Judy Rifka. Amstel Gallery. The Yard

Located on 32nd street between 6th ave and Hell, the Yard is a labyrinth of small cubicles, conference rooms and small office spaces that are rented out to young entrepreneurs, professionals and hipsters looking for low rent spaces to pitch, meet and push their work and ideas.
It’s also here that Gregory de la Haba runs and curates his Amstel Gallery, which might be named for the beer. It’s also here that you can view the work of Judy Rifka in an retro like show of her art from the 70’s to the present and it is a marvelous array of paintings, drawings and collages that fill all the spaces, some surprisingly so.
The yard is located in one of the most densely populated collaged neighborhoods in the city, which has gotten even more dense and collaged since I lived around there for 31 years, and its a welcome respite to go into the gallery after all the clutter and chaos of the streets just outside its 2nd floor doors.
The space itself is a crazy quilt of ramps, corridors, stairs going nowhere, cubicles, small rooms and unforgiving walls and halls all of which make it not the best place to show art. Challenging is a word that comes to mind immediately, but happily Rifka’s work which is strong and beguiling meet the challenge with a wink and a sharp smack to the face.
The work charmed and impressed me immediately especially the early stuff that I wasn’t familiar with and I was so pleased to see it. Most of the work is abstract and some are minimal, like the plywood pieces with a simple but quirky abstract shape placed in the center of the board and painted in reds and greys but the majority of the works are more complex in the images and materials used.
Surprisingly Rifka’s and my path never crossed back in the early 70’s and 80’s maybe because by then I was on my way of becoming a serious recluse. But wait in the famous group photo of the artists in the opening show at P.S. 1 Rooms show back in 76 there is Judy in the first row, and there I am in the 2nd row not far from her and standing right behind Bruce Nauman, so close i could have patted him on his head, and how did he get away without me introducing myself? A lost chance.
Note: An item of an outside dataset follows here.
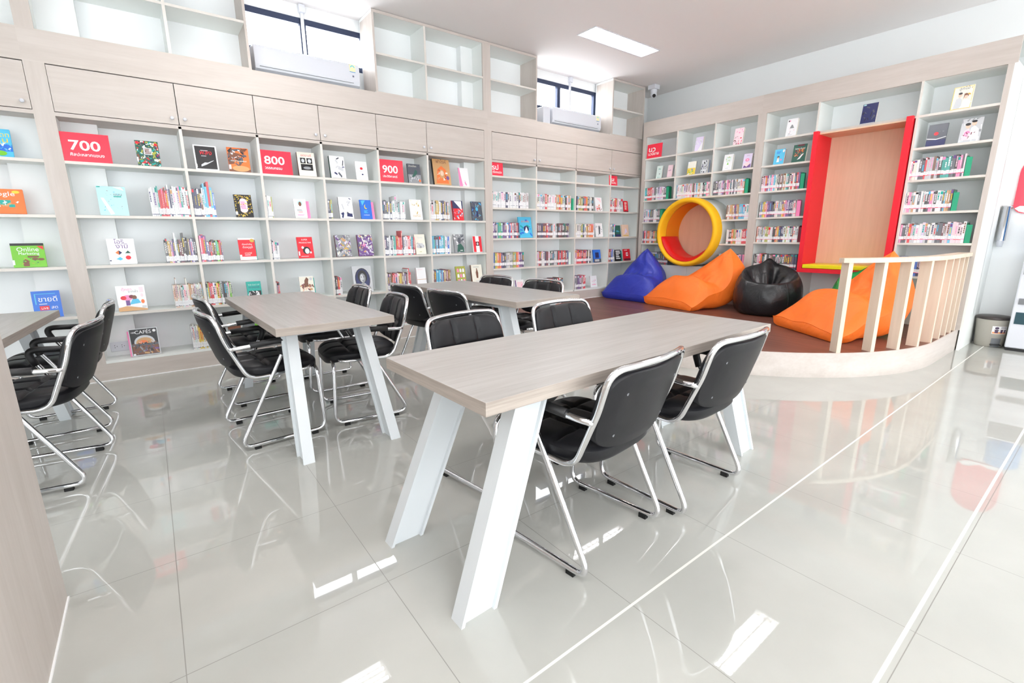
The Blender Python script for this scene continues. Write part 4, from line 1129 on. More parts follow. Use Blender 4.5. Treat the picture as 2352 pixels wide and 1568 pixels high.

So in a way our paths did cross, but it wasn’t until Facebook that we became “friends” and I started to follow her new work landing in the middle of her bright, colorful and beautiful abstract collages that were all over the place, (there are some of them also in the show) and finally meeting her at one of her open studios in Gowanus a once run down industrial Brooklyn neighborhood that is on the mend and heading towards boring gentrification. This is a great chance for those not familiar with her art, somewhat familiar or very familiar with it to grab this opportunity to view a very rich and compelling exhibition.